A two-stage light gas gun and single-pulse multiplex coherent anti-Stokes Raman scattering (CARS) have been used to obtain carbon monoxide, nitrogen, and oxygen vibrational spectra for several high-pressure/high-temperature, dense fluid, carbon monoxide–oxygen, and nitrogen–oxygen mixtures. The experimental spectra were compared to synthetic spectra calculated with a semiclassical model for CARS intensities and using best fit vibrational frequencies, peak Raman susceptibilities, and Raman linewidths for each mixture component. Up to a maximum shock pressure of 6.75 GPa for carbon monoxide–oxygen mixtures, the CO and O2 vibrational frequencies were found to increase monotonically with pressure and depended on the carbon monoxide–oxygen mixture ratio. For the nitrogen–oxygen mixtures, the N2 vibrational frequency increased monotonically with pressure to a maximum experimental pressure of 12.9 GPa, however the O2 vibrational frequency increased with pressure to about 11 GPa and then appeared to decrease slightly as the pressure increased to the experiment maximum of 12.9 GPa. Empirical fits of the measured Raman frequencies incorporating previously published neat nitrogen, carbon monoxide, and oxygen data and using a functional form dependent on pressure, temperature, and mixture ratio, accurately describe the N2 , CO, and O2 vibrational frequency shifts for both the carbon monoxide–oxygen and the nitrogen–oxygen mixtures. The transition intensity and linewidth data suggest that thermal equilibrium of the vibrational levels is attained in less than 10 ns at these shock pressures.

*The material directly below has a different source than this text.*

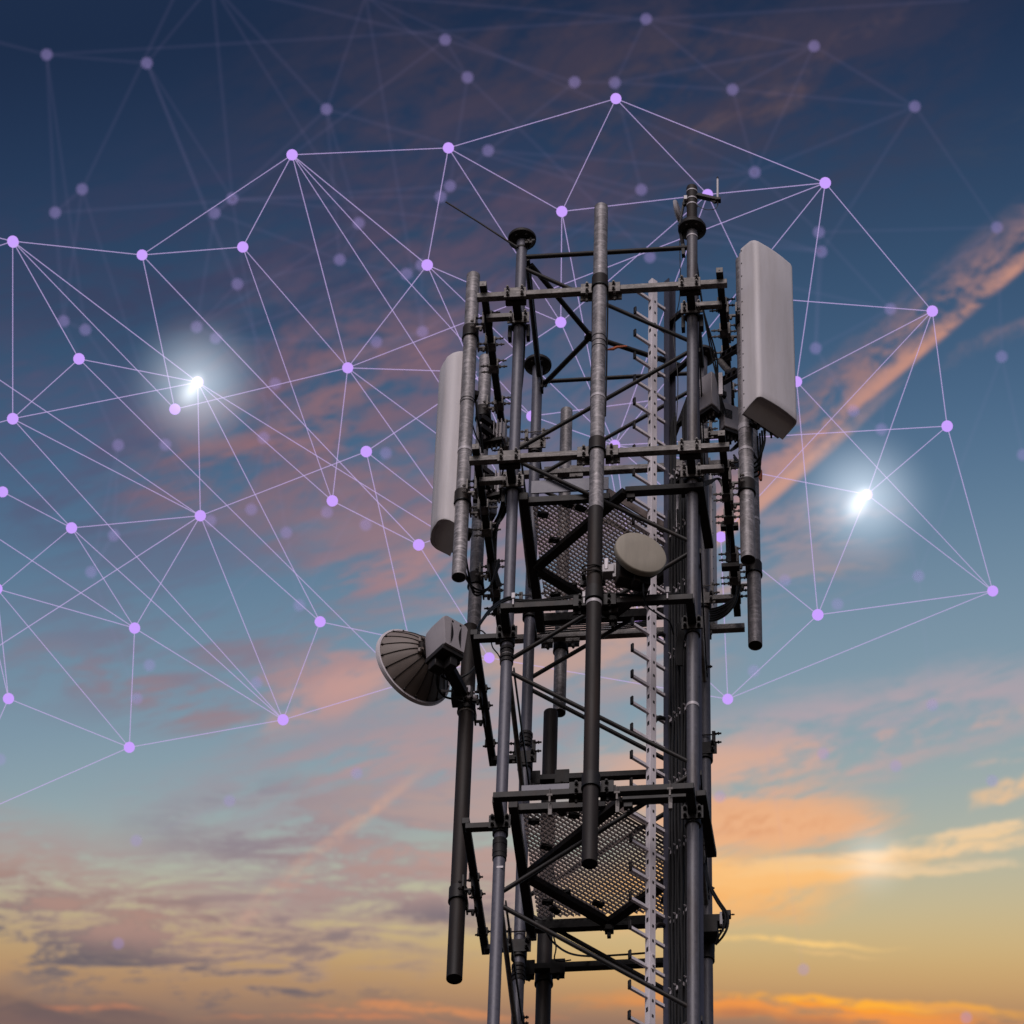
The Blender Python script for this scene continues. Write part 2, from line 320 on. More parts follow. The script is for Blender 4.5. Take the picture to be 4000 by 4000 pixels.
# ------------------------------------------------------------------ mesh helpers
class MB:
    def __init__(s): s.v = []; s.f = []
    def add(s, vs, fs):
        o = len(s.v); s.v += [V(p) for p in vs]; s.f += [tuple(i+o for i in f) for f in fs]; return s
    def box(s, c, size, R=None, ch=.12):
        """chamfered box; ch is the share of the smallest side cut off each edge"""
        hx, hy, hz = (k/2 for k in size); e = min(hx, hy, hz)*ch
        ps = []
        for sx in (-1,1):
            for sy in (-1,1):
                for sz in (-1,1):
                    ps += [(sx*(hx-e), sy*(hy-e), sz*hz), (sx*(hx-e), sy*hy, sz*(hz-e)), (sx*hx, sy*(hy-e), sz*(hz-e))]
        R = R or Matrix.Identity(3); c = V(c)
        idx = lambda sx, sy, sz, k: ((sx > 0)*4+(sy > 0)*2+(sz > 0))*3+k
        fs = []
        for sg in (-1,1):
            q = [(-1,-1),(1,-1),(1,1),(-1,1)]
            if sg < 0: q = q[::-1]
            fs.append(tuple(idx(a,b,sg,0) for a, b in q))
            fs.append(tuple(idx(b,sg,a,1) for a, b in q))
            fs.append(tuple(idx(sg,a,b,2) for a, b in q))
        for a in (-1,1):
            for b in (-1,1):
                fs.append((idx(-1,a,b,0), idx(1,a,b,0), idx(1,a,b,1), idx(-1,a,b,1)) if a*b > 0 else (idx(-1,a,b,1), idx(1,a,b,1), idx(1,a,b,0), idx(-1,a,b,0)))
                fs.append((idx(a,-1,b,2), idx(a,1,b,2), idx(a,1,b,0), idx(a,-1,b,0)) if a*b < 0 else (idx(a,-1,b,0), idx(a,1,b,0), idx(a,1,b,2), idx(a,-1,b,2)))
                fs.append((idx(a,b,-1,1), idx(a,b,1,1), idx(a,b,1,2), idx(a,b,-1,2)) if a*b < 0 else (idx(a,b,-1,2), idx(a,b,1,2), idx(a,b,1,1), idx(a,b,-1,1)))
        for sx in (-1,1):
            for sy in (-1,1):
                for sz in (-1,1):
                    t = (idx(sx,sy,sz,0), idx(sx,sy,sz,1), idx(sx,sy,sz,2))
                    fs.append(t)
        return s.add([c + R @ V(p) for p in ps], fs)
    def bar(s, p0, p1, w, h, up=(0,0,1), ch=.12):
        p0 = V(p0); p1 = V(p1); z = (p1-p0); ln = z.length; z.normalize()
        u = V(up); x = u.cross(z)
        if x.length < 1e-4: x = V((1,0,0)).cross(z)
        x.normalize(); y = z.cross(x)
        return s.box((p0+p1)/2, (w, h, ln), Matrix((x, y, z)).transposed(), ch)
    def path(s, pts, r, n=12, caps=True):
        pts = [V(p) for p in pts]; rs = r if isinstance(r, (list, tuple)) else [r]*len(pts)
        t0 = (pts[1]-pts[0]).normalized(); a = V((0,0,1)) if abs(t0.z) < .9 else V((0,1,0))
        x = t0.cross(a).normalized(); vs = []
        for i, p in enumerate(pts):
            t = (pts[min(i+1, len(pts)-1)]-pts[max(i-1, 0)])
            t.normalize(); x = (x-t*x.dot(t)).normalized(); y = t.cross(x)
            vs += [p + (x*cos(2*pi*k/n)+y*sin(2*pi*k/n))*rs[i] for k in range(n)]
        fs = [(i*n+k, i*n+(k+1)%n, (i+1)*n+(k+1)%n, (i+1)*n+k) for i in range(len(pts)-1) for k in range(n)]
        if caps: fs += [tuple(range(n))[::-1], tuple((len(pts)-1)*n+k for k in range(n))]
        return s.add(vs, fs)
    def tube(s, p0, p1, r, n=16): return s.path([p0, p1], r, n)
    def lathe(s, c, axis, prof, n=32, close=True):
        """prof: (radius, distance along axis)"""
        c = V(c); a = V(axis).normalized(); x = a.cross(V((0,0,1)))
        if x.length < 1e-3: x = V((1,0,0))
        x.normalize(); y = a.cross(x)
        vs = [c + a*d + (x*cos(2*pi*k/n)+y*sin(2*pi*k/n))*max(r, 1e-4) for r, d in prof for k in range(n)]
        fs = [(i*n+k, i*n+(k+1)%n, (i+1)*n+(k+1)%n, (i+1)*n+k) for i in range(len(prof)-1) for k in range(n)]
        if close: fs += [tuple(range(n))[::-1], tuple((len(prof)-1)*n+k for k in range(n))]
        return s.add(vs, fs)
    def ring(s, c, axis, ri, ro, h, n=28):
        return s.lathe(V(c)-V(axis)*h/2, axis, [(ri,0),(ro,0),(ro,h),(ri,h),(ri,0)], n, close=False)
    def bolt(s, p, d, ln=.06, r=.008):
        p = V(p); d = V(d).normalized()
        s.path([p, p+d*ln], r, 8); s.lathe(p+d*.004, d, [(r*2.0,0),(r*2.0,r*1.7)], 6)
        return s.lathe(p+d*ln*.55, d, [(r*1.7,0),(r*1.7,r*1.5)], 6)
    def obj(s, name, m, parent=None, smooth=True, extra=None):
        nf = len(s.f)
        if extra: s.add(extra[0].v, extra[0].f)
        me = bpy.data.meshes.new(name)
        me.from_pydata([tuple(p) for p in s.v], [], s.f); me.update()
        import bmesh
        bm = bmesh.new(); bm.from_mesh(me); bmesh.ops.recalc_face_normals(bm, faces=bm.faces[:]); bm.to_mesh(me); bm.free()
        if smooth:
            me.polygons.foreach_set('use_smooth', [True]*len(me.polygons)); me.set_sharp_from_angle(angle=rad(38))
        me.materials.append(M[m] if isinstance(m, str) else m)
        if extra:
            me.materials.append(M[extra[1]])
            for q in me.polygons[nf:]: q.material_index = 1
        o = bpy.data.objects.new(name, me); COL.objects.link(o)
        if parent is not None:
            o.parent = parent; o.matrix_parent_inverse = Matrix.Translation(-root_loc(parent))
        return o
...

The vibrational temperatures obtained for the nitrogen–oxygen mixtures were used to improve the oxygen potential function used to calculate equation-of-state pressures and temperatures. The measured linewidths for CO, N2 , and O2 were different for the different mixtures and did not appear to depended significantly on mixture ratios. The broadening of all spectral lines suggested that the vibrational dephasing time for each species decreased to a few ps at the highest pressure shock states.